Start of Data provided

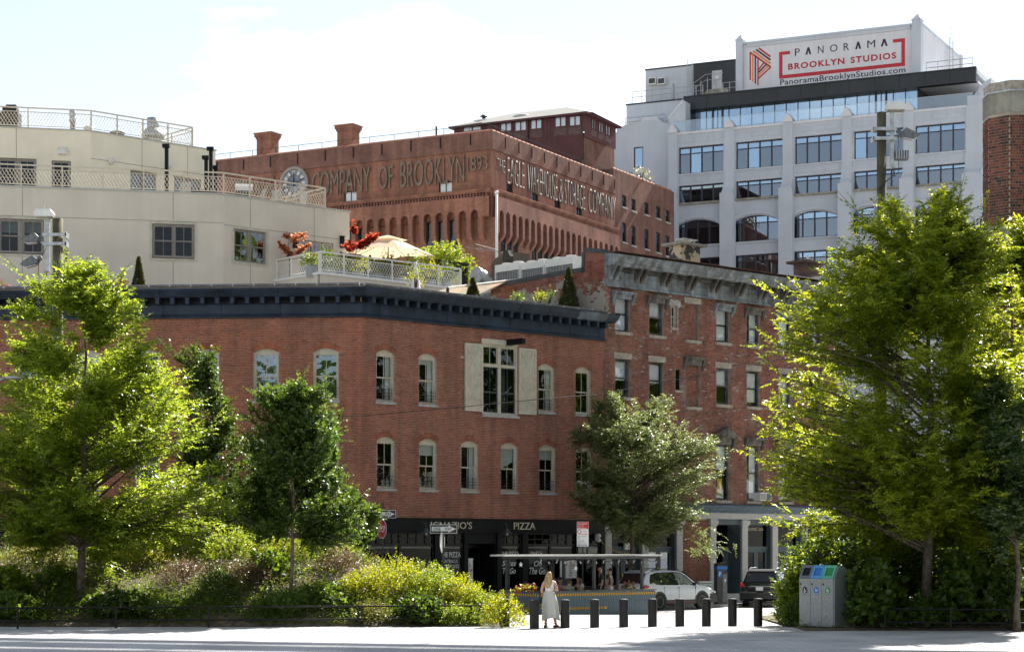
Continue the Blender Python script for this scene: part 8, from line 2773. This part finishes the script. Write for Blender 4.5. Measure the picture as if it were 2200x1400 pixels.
ph = solo("phone", MB().box(-.037, .037, -.005, .005, -.07, .07), M_['black_paint'], "dark phone held up in the walking woman's right hand", "phone", M @ T(.13, .3, 1.17, .2) @ Matrix.Rotation(R(-35), 4, 'X'))
def seat_pose(lean=0.0, z=.64):
 d = z - .93
 c, s_ = math.cos(lean), math.sin(lean)
 q = {}
 for k, (x, y, zz) in {'pelvis': (0, 0, .93), 'waist': (0, 0, 1.08), 'chest': (0, 0, 1.27), 'neck': (0, .01, 1.44), 'head0': (0, .03, 1.52), 'head1': (0, .04, 1.6), 'crown': (0, .03, 1.67), 'shl': (-.165, 0, 1.38), 'shr': (.165, 0, 1.38)}.items():
  r = zz - .93
  q[k] = (x, y * c + r * s_, .93 + d + r * c - y * s_)
 for sg, s in ((-1, 'l'), (1, 'r')):
  q['hip' + s] = (.09 * sg, .03, z)
  q['kn' + s] = (.12 * sg, .4, z - .02)
  q['an' + s] = (.12 * sg, .36, .12)
  q['to' + s] = (.12 * sg, .53, .035)
  sx, sy, sz = q['sh' + s]
  q['el' + s] = (sx + .06 * sg, sy + .1, sz - .27)
  q['wr' + s] = (sx - .02 * sg, sy + .32, sz - .24)
 return q
def stool(p, rz, lb):
 t = thing("dining_chair", lb, "chair", tuple(p), rz, "chairs in the dining shed")
 M = WM[t.name]
 obj("seat", MB().box(-.2, .2, -.2, .2, .5, .53), M_['black_paint'], t, M)
 obj("backrest", MB().box(-.2, .2, -.24, -.2, .72, .94), M_['duct_brown'], t, M)
 for x in (-.18, .18):
  for y in (-.18, .18):
   obj("leg", MB().box(x - .015, x + .015, y - .015, y + .015, 0, .9 if y < 0 else .5), M_['black_paint'], t, M)
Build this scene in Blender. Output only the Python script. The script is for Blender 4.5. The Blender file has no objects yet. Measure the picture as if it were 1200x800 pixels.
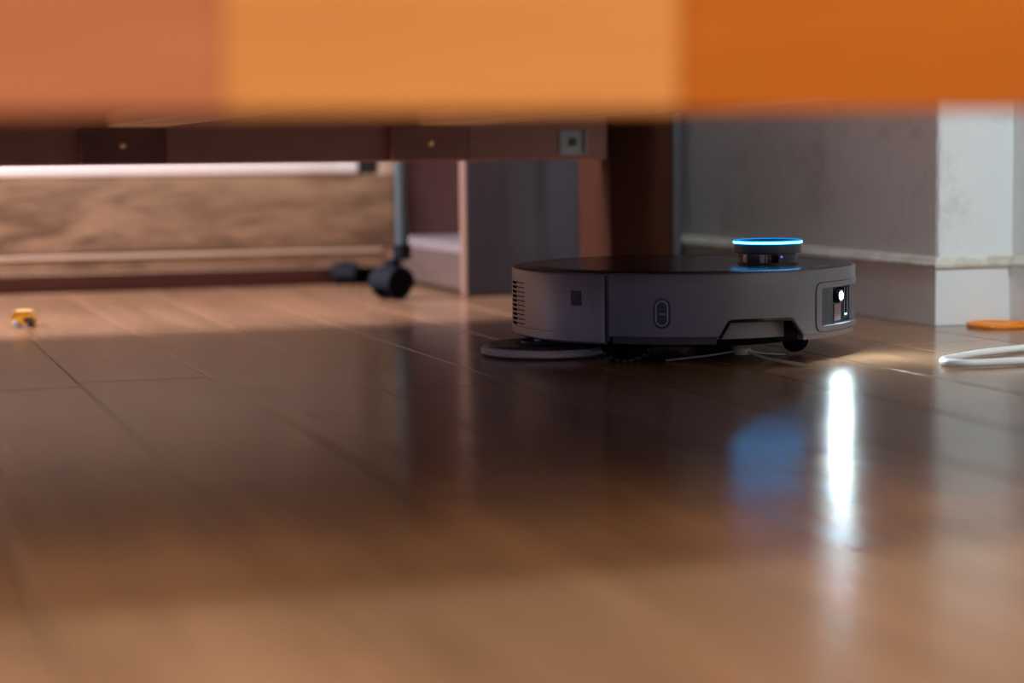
import bpy, bmesh, math, random
from mathutils import Vector, Matrix, Euler

random.seed(7)
scene = bpy.context.scene
COL = scene.collection
R = math.radians

# ------------------------------------------------------------------ camera
cam_d = bpy.data.cameras.new('camera')
cam = bpy.data.objects.new('camera', cam_d)
COL.objects.link(cam)
cam_d.sensor_width = 36.0
cam_d.lens = 70.0
cam_d.clip_start = 0.02
cam_d.dof.use_dof = True
cam_d.dof.focus_distance = 1.98
cam_d.dof.aperture_fstop = 2.7
YAW, PITCH, ROLL = 18.5, 5.31, 0.62
cam.matrix_world = (Matrix.Translation((0, 0, 0.20)) @ Matrix.Rotation(R(-YAW), 4, 'Z')
                    @ Matrix.Rotation(R(90 - PITCH), 4, 'X') @ Matrix.Rotation(R(-ROLL), 4, 'Z'))
scene.camera = cam

# ------------------------------------------------------------------ world, lights, exposure
world = bpy.data.worlds.new('world')
scene.world = world
world.use_nodes = True
bgn = world.node_tree.nodes['Background']
bgn.inputs[0].default_value = (0.62, 0.60, 1.0, 1)
bgn.inputs[1].default_value = 0.48

def area_light(name, loc, target, size, energy, color):
    d = bpy.data.lights.new(name, 'AREA')
    d.shape = 'DISK'; d.size = size; d.energy = energy; d.color = color
    o = bpy.data.objects.new(name, d); COL.objects.link(o)
    o.location = loc
    o.rotation_euler = (Vector(target) - Vector(loc)).to_track_quat('-Z', 'Y').to_euler()
    return o

# room lamp on the photographer's side of the bed, lamp on the far side of it
area_light('room_lamp', (-0.35, -1.4, 1.95), (0.2, 0.9, 0.1), 1.4, 84, (1.0, 0.79, 0.52))
area_light('bedside_lamp', (-0.85, 2.58, 1.30), (-0.2, 2.85, 0.0), 0.9, 100, (1.0, 1.0, 1.14))
area_light('cool_fill', (0.99, 0.20, 1.90), (1.22, 2.0, 0.20), 0.4, 34, (0.80, 0.96, 1.0))  # added cool fill aimed at the pillar; unseen source, no window there

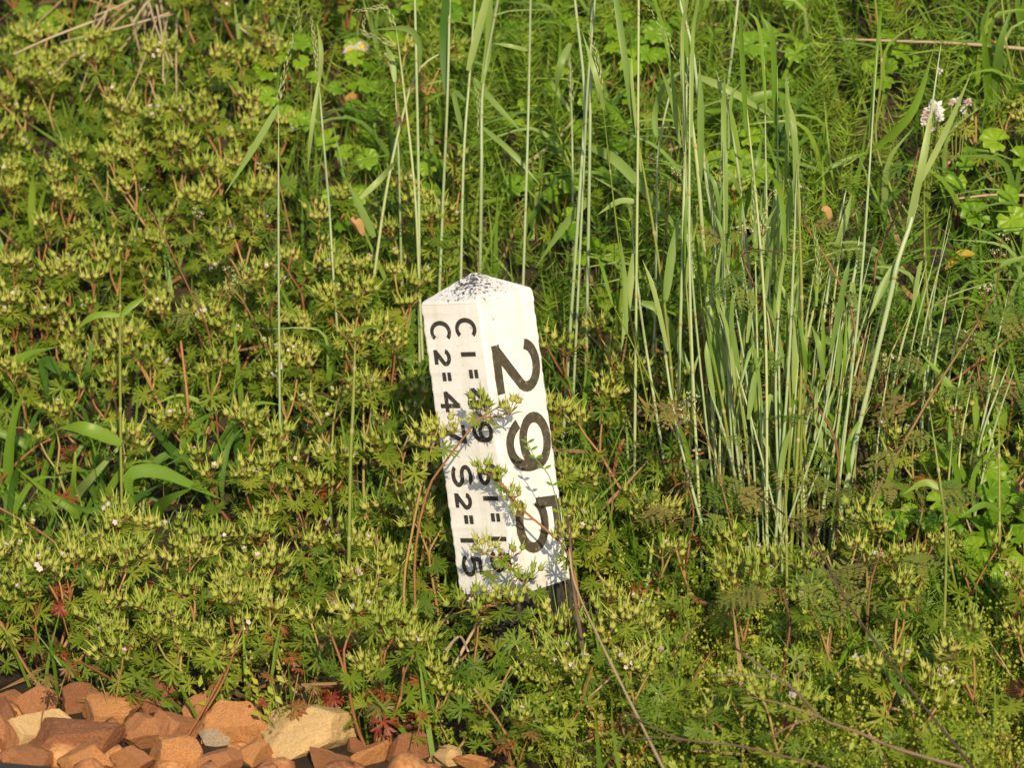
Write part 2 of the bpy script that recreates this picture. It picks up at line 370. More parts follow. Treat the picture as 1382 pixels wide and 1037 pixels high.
def glyph(ch, face, u, v, hu, wv, st, worn=False):
    """one painted character, lying on the post's face: its up is +u, its right is -v"""
    mb = MB(); H, Wd = max(hu - st, .001), max(wv - st, .0001)
    for k, path in enumerate(GL[ch]):
        P = np.array([((x - .5) * Wd, (y - .5) * H) for x, y in path]); T = np.gradient(P, axis=0); T /= np.linalg.norm(T, axis=1)[:, None] + 1e-9
        N = np.stack([-T[:, 1], T[:, 0]], 1); L, R = P + N * st / 2, P - N * st / 2; lift = .0010 + .00018 * k
        def w3(q, d):
            a, c = u + q[1], v - q[0]
            return (a, -PSZ - d, c) if face == 'L' else (PSZ + d, a, c)
        n = len(P); V = [w3(q, lift) for q in L] + [w3(q, lift) for q in R] + [w3(q, -.0008) for q in L] + [w3(q, -.0008) for q in R]; F = []
        for i in range(n - 1):
            F += [(i, i + 1, n + i + 1, n + i), (i, i + 1, 2 * n + i + 1, 2 * n + i), (n + i, n + i + 1, 3 * n + i + 1, 3 * n + i)]
        F += [(0, n, 3 * n, 2 * n), (n - 1, 2 * n - 1, 4 * n - 1, 3 * n - 1)]
        mb.add(V, F)
    part('painted_digit' if ch in '1245679' else ('painted_letter' if ch in 'CS' else 'painted_equals_sign'), mb.mesh('glyph', ['sign black worn' if worn else 'sign black'], False), shaft)
for ch, u, v, hu, wv in [('C', -.0246, .3967, .042, .0335), ('2', -.0277, .3582, .033, .0265), ('=', -.0240, .3296, .0215, .0195), ('4', -.0245, .2921, .0405, .0335), ('7', -.0228, .2439, .042, .0325),
        ('S', -.0205, .1804, .0420, .0345), ('2', -.0242, .1418, .0335, .0262), ('=', -.0185, .1139, .0215, .0195), ('1', -.0235, .0822, .0365, .0068), ('5', -.0240, .0435, .0405, .0325),
        ('C', .0270, .4001, .042, .0335), ('1', .0255, .3626, .0315, .0068), ('=', .0310, .3331, .0215, .0195), ('4', .0315, .2968, .0405, .0335), ('9', .0335, .2467, .0405, .0320),
        ('S', .0330, .1829, .0410, .0335), ('1', .0315, .1464, .0318, .0066), ('=', .0365, .1179, .0215, .0190), ('1', .0355, .0857, .0350, .0068), ('5', .0350, .0510, .0405, .0325)]:
    glyph(ch, 'L', u, v, hu, wv, .0066)
glyph('2', 'R', .0030, .3315, .099, .082, .0158, True); glyph('9', 'R', .0060, .2180, .097, .086, .0158, True); glyph('5', 'R', .0050, .0965, .099, .084, .0158, True)

# ------------------------------------------------------------------ ballast stones and rail
def stone_mesh(name, mat, seed, cuts=14, sub=4):
    r_ = np.random.default_rng(seed); bm = bmesh.new(); bmesh.ops.create_icosphere(bm, subdivisions=sub, radius=1.0)
    V = np.array([v.co[:] for v in bm.verts])
    for k in range(cuts):
        nn = nrm(r_.normal(0, 1, 3)); d = r_.uniform(.34, .74); h = V @ nn - d; V -= np.outer(np.maximum(h, 0), nn)
    V /= np.abs(V).max(0)
    ph = r_.uniform(0, 6, 6)
    V *= (1 + .022 * np.sin(7 * V[:, 0] + ph[0]) * np.sin(8 * V[:, 1] + ph[1]) * np.sin(6 * V[:, 2] + ph[2]) + .010 * np.sin(19 * V[:, 0] + 17 * V[:, 2] + ph[3]) * np.sin(21 * V[:, 1] + ph[4]))[:, None]
    q_ = V * 1.0
    V += .014 * np.sin(q_ * 11 + ph[:3]) * np.sin(q_[:, [1, 2, 0]] * 13 + ph[3:]) + .007 * np.sin(q_[:, [2, 0, 1]] * 29 + ph[:3]) * np.sin(q_ * 23) + r_.normal(0, .004, V.shape)
    for v, q in zip(bm.verts, V): v.co = q
    me = bpy.data.meshes.new(name); bm.to_mesh(me); bm.free(); me.materials.append(MAT[mat]); return me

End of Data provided

◆ Task directions
The images in the entries above should be left out; please reproduce exactly the lines from the first through the one containing "R = math.radians".

◆ Solved exercise
Continue the Blender Python script for this scene: part 8, from line 2773. This part finishes the script. Write for Blender 4.5. Measure the picture as if it were 2200x1400 pixels.
ph = solo("phone", MB().box(-.037, .037, -.005, .005, -.07, .07), M_['black_paint'], "dark phone held up in the walking woman's right hand", "phone", M @ T(.13, .3, 1.17, .2) @ Matrix.Rotation(R(-35), 4, 'X'))
def seat_pose(lean=0.0, z=.64):
 d = z - .93
 c, s_ = math.cos(lean), math.sin(lean)
 q = {}
 for k, (x, y, zz) in {'pelvis': (0, 0, .93), 'waist': (0, 0, 1.08), 'chest': (0, 0, 1.27), 'neck': (0, .01, 1.44), 'head0': (0, .03, 1.52), 'head1': (0, .04, 1.6), 'crown': (0, .03, 1.67), 'shl': (-.165, 0, 1.38), 'shr': (.165, 0, 1.38)}.items():
  r = zz - .93
  q[k] = (x, y * c + r * s_, .93 + d + r * c - y * s_)
 for sg, s in ((-1, 'l'), (1, 'r')):
  q['hip' + s] = (.09 * sg, .03, z)
  q['kn' + s] = (.12 * sg, .4, z - .02)
  q['an' + s] = (.12 * sg, .36, .12)
  q['to' + s] = (.12 * sg, .53, .035)
  sx, sy, sz = q['sh' + s]
  q['el' + s] = (sx + .06 * sg, sy + .1, sz - .27)
  q['wr' + s] = (sx - .02 * sg, sy + .32, sz - .24)
 return q
def stool(p, rz, lb):
 t = thing("dining_chair", lb, "chair", tuple(p), rz, "chairs in the dining shed")
 M = WM[t.name]
 obj("seat", MB().box(-.2, .2, -.2, .2, .5, .53), M_['black_paint'], t, M)
 obj("backrest", MB().box(-.2, .2, -.24, -.2, .72, .94), M_['duct_brown'], t, M)
 for x in (-.18, .18):
  for y in (-.18, .18):
   obj("leg", MB().box(x - .015, x + .015, y - .015, y + .015, 0, .9 if y < 0 else .5), M_['black_paint'], t, M)
Build this scene in Blender. Output only the Python script. The script is for Blender 4.5. The Blender file has no objects yet. Measure the picture as if it were 1200x800 pixels.
import bpy, bmesh, math, random
from mathutils import Vector, Matrix, Euler

random.seed(7)
scene = bpy.context.scene
COL = scene.collection
R = math.radians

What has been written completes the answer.